Malgré tous ces efforts, Niokhobaye Diouf reconnait que le nombre d’enfants retirés de la rue reste minime parce qu’il y a des maîtres coraniques qui ne veulent pas rentrer chez eux. En effets, rien ne les retient plus ici puisqu’il n’y a plus d’apprentissage. D’ailleurs même en temps normal, les enfants n’apprennent pas, ils sont tout le temps dans la rue en train de mendier. Il a donc tenu à souligner qu’il y a des brebis galeuses qui se font appeler daaras. Or, certains se sentent vite frustrés quand on parle des daaras alors que les reproches ne leur sont pas destinés. Un Sénégalais, qui est né et a grandi au Sénégal, connaissant nos réalités culturelles et religieuses, ne pourrait jamais combattre les daaras. Mais il faut se rendre à l’évidence, il y a des gens qui ont des écoles qui se font appeler Serigne daara mais qui n’ont rien d’un Serigne daara. « Il m’arrive souvent de discuter avec les talibés, parce qu’ils ont l’apparence de talibés, mais je me demande s’ils ont reçu l’éducation d’un talibé. En effet, ils ont plus l’éducation d’enfants de la rue que d’enfants talibés. Un enfant issu d’un daara a une manière de parler et un comportement différent de celui de la rue ». Il est donc temps, selon Niokhobaye Diouf, que les maîtres coraniques prennent leurs responsabilités, parce que leur image et leur réputation est en train d’être ternie par des gens qui se font passer pour des Serigne daaras.

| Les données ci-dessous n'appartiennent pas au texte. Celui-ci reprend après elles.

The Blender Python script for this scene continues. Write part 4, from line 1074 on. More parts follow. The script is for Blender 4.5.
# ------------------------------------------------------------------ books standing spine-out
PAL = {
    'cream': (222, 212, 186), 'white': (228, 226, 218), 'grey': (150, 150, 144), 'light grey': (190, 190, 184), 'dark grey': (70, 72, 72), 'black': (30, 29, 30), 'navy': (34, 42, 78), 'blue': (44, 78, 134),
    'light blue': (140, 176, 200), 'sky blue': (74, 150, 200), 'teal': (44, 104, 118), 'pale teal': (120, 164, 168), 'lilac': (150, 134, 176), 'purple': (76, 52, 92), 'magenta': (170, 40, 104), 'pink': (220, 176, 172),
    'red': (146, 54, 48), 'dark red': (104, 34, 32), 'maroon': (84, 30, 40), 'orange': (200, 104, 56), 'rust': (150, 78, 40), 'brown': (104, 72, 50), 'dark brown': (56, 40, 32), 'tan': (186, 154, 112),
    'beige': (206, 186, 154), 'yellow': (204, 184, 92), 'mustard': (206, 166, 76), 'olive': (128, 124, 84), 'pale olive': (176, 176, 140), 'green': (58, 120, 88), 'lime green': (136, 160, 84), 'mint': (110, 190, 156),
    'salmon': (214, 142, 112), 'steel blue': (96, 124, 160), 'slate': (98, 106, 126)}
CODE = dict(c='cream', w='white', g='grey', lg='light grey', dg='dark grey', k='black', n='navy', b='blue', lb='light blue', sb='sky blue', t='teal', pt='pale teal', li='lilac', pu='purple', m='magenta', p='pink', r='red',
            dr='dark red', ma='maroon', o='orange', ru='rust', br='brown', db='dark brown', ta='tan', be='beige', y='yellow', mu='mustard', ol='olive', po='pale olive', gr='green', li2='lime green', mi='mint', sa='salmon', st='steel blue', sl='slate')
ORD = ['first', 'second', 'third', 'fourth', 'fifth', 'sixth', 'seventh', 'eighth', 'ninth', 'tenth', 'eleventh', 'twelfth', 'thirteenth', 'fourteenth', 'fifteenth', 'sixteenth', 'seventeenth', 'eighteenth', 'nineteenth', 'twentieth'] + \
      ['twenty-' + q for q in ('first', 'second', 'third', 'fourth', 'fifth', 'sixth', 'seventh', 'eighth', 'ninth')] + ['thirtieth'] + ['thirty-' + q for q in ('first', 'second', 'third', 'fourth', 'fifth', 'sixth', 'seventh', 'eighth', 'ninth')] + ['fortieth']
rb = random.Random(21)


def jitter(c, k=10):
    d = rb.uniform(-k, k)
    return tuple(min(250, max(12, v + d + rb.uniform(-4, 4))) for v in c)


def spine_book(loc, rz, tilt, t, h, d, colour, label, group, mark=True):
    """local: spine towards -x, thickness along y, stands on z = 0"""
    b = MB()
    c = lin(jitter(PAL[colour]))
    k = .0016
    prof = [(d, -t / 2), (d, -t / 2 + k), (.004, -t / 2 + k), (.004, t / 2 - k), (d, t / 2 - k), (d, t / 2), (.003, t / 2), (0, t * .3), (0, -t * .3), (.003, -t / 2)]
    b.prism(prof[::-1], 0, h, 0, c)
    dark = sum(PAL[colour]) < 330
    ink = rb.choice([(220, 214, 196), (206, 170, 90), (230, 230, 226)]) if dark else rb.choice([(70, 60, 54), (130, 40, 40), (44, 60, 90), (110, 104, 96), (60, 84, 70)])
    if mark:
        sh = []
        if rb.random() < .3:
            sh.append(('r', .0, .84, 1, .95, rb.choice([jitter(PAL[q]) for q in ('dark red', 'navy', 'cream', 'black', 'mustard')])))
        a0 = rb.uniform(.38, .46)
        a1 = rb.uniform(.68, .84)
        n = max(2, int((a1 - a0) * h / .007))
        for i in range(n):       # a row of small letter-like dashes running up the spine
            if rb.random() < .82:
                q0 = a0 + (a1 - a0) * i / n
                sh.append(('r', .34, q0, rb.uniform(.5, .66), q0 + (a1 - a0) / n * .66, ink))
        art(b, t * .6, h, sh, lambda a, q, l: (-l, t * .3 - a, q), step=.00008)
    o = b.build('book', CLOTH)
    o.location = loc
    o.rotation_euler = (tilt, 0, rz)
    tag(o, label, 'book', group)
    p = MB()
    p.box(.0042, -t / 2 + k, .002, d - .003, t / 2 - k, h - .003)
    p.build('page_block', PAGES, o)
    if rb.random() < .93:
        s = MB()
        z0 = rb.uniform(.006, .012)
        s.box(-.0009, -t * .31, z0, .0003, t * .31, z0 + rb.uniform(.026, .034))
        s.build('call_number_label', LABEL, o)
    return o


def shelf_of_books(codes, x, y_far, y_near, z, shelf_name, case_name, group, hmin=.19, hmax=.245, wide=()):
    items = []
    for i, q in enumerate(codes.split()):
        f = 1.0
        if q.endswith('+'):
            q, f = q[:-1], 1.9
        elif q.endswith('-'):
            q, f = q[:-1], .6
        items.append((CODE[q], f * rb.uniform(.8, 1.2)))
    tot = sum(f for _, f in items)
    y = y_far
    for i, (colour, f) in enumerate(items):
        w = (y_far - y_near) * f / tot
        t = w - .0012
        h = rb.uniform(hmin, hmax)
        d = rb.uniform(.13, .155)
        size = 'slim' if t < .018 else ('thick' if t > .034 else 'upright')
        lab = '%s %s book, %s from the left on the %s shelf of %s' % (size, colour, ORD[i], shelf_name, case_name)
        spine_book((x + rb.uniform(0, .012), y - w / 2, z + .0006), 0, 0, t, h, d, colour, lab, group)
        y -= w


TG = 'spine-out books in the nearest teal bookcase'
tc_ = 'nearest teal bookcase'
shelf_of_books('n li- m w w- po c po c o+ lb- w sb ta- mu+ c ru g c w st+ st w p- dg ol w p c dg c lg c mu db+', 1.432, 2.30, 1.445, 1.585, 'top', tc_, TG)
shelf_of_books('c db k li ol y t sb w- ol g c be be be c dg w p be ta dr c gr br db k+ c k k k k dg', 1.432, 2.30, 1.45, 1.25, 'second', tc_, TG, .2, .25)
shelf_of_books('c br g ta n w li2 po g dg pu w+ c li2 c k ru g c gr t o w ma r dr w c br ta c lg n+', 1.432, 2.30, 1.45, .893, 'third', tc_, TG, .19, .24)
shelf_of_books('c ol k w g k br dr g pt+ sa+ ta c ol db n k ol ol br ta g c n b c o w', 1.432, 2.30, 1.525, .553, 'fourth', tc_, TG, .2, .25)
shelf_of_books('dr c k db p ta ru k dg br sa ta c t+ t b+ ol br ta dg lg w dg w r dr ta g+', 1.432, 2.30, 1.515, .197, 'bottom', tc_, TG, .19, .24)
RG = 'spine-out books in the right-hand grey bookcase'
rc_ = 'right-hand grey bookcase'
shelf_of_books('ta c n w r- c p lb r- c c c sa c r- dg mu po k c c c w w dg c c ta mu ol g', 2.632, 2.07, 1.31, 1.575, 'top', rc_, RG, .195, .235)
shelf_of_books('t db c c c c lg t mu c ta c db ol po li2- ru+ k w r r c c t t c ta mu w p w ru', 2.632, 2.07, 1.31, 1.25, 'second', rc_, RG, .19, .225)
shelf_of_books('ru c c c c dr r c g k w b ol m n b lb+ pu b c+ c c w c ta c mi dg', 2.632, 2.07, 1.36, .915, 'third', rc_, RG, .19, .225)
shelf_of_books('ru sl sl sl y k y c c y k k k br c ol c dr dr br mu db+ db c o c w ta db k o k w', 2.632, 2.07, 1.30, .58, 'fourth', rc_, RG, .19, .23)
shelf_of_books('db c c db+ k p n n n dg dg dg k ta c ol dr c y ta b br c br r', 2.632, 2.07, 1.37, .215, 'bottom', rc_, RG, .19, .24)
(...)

Ils doivent reconnaître qu’il y a des brebis galeuses dans leur profession et qu’il urge de réorganiser le secteur et de l’encadrer. « On m’accuse de combattre les daaras et pourtant je suis allé deux fois à la Mecque et je suis un produit de daara. Ceux qui m’accusent ne sont pas plus croyants que moi et je peux dire que j’ai acquis un savoir religieux, si pas plus élevé, proche du leur », tient-il à faire savoir. A l’en croire, le chef de l’Etat est très préoccupé par la situation des enfants qui a donné des instructions pour leur retrait systématique de la rue.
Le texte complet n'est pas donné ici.